### Aim
Restate the whole listing exactly.

### Data

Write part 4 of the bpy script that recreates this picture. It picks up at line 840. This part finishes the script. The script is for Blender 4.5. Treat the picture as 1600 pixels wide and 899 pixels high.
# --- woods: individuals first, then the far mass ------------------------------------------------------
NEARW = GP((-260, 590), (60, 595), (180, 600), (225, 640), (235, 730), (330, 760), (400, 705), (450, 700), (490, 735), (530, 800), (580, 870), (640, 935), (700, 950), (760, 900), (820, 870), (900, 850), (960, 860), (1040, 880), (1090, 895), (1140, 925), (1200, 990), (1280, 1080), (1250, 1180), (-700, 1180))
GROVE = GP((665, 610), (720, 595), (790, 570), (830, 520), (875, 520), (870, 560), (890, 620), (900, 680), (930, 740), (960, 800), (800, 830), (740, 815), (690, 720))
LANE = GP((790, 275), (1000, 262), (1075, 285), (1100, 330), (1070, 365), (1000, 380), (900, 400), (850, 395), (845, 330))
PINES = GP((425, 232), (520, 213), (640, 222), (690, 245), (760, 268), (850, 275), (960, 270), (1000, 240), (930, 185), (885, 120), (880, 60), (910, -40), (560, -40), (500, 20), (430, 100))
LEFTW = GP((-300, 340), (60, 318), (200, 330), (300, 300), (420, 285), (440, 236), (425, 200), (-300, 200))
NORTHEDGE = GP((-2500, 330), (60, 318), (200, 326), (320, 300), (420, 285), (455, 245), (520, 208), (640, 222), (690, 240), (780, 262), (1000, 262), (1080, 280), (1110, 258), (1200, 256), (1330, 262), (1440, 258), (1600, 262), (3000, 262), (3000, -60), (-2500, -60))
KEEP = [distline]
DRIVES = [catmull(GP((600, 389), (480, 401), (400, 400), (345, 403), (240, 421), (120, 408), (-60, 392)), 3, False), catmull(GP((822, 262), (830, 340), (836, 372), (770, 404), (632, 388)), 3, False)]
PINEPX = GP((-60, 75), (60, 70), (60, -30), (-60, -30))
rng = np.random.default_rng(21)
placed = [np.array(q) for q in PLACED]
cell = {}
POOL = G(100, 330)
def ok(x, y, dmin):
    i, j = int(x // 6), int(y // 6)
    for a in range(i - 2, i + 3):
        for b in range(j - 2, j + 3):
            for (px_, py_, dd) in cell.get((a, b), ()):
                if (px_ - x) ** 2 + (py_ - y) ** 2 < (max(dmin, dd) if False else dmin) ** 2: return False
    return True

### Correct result
Write part 4 of the bpy script that recreates this picture. It picks up at line 840. This part finishes the script. The script is for Blender 4.5. Treat the picture as 1600 pixels wide and 899 pixels high.
# --- woods: individuals first, then the far mass ------------------------------------------------------
NEARW = GP((-260, 590), (60, 595), (180, 600), (225, 640), (235, 730), (330, 760), (400, 705), (450, 700), (490, 735), (530, 800), (580, 870), (640, 935), (700, 950), (760, 900), (820, 870), (900, 850), (960, 860), (1040, 880), (1090, 895), (1140, 925), (1200, 990), (1280, 1080), (1250, 1180), (-700, 1180))
GROVE = GP((665, 610), (720, 595), (790, 570), (830, 520), (875, 520), (870, 560), (890, 620), (900, 680), (930, 740), (960, 800), (800, 830), (740, 815), (690, 720))
LANE = GP((790, 275), (1000, 262), (1075, 285), (1100, 330), (1070, 365), (1000, 380), (900, 400), (850, 395), (845, 330))
PINES = GP((425, 232), (520, 213), (640, 222), (690, 245), (760, 268), (850, 275), (960, 270), (1000, 240), (930, 185), (885, 120), (880, 60), (910, -40), (560, -40), (500, 20), (430, 100))
LEFTW = GP((-300, 340), (60, 318), (200, 330), (300, 300), (420, 285), (440, 236), (425, 200), (-300, 200))
NORTHEDGE = GP((-2500, 330), (60, 318), (200, 326), (320, 300), (420, 285), (455, 245), (520, 208), (640, 222), (690, 240), (780, 262), (1000, 262), (1080, 280), (1110, 258), (1200, 256), (1330, 262), (1440, 258), (1600, 262), (3000, 262), (3000, -60), (-2500, -60))
KEEP = [distline]
DRIVES = [catmull(GP((600, 389), (480, 401), (400, 400), (345, 403), (240, 421), (120, 408), (-60, 392)), 3, False), catmull(GP((822, 262), (830, 340), (836, 372), (770, 404), (632, 388)), 3, False)]
PINEPX = GP((-60, 75), (60, 70), (60, -30), (-60, -30))
rng = np.random.default_rng(21)
placed = [np.array(q) for q in PLACED]
cell = {}
POOL = G(100, 330)
def ok(x, y, dmin):
    i, j = int(x // 6), int(y // 6)
    for a in range(i - 2, i + 3):
        for b in range(j - 2, j + 3):
            for (px_, py_, dd) in cell.get((a, b), ()):
                if (px_ - x) ** 2 + (py_ - y) ** 2 < (max(dmin, dd) if False else dmin) ** 2: return False
    return True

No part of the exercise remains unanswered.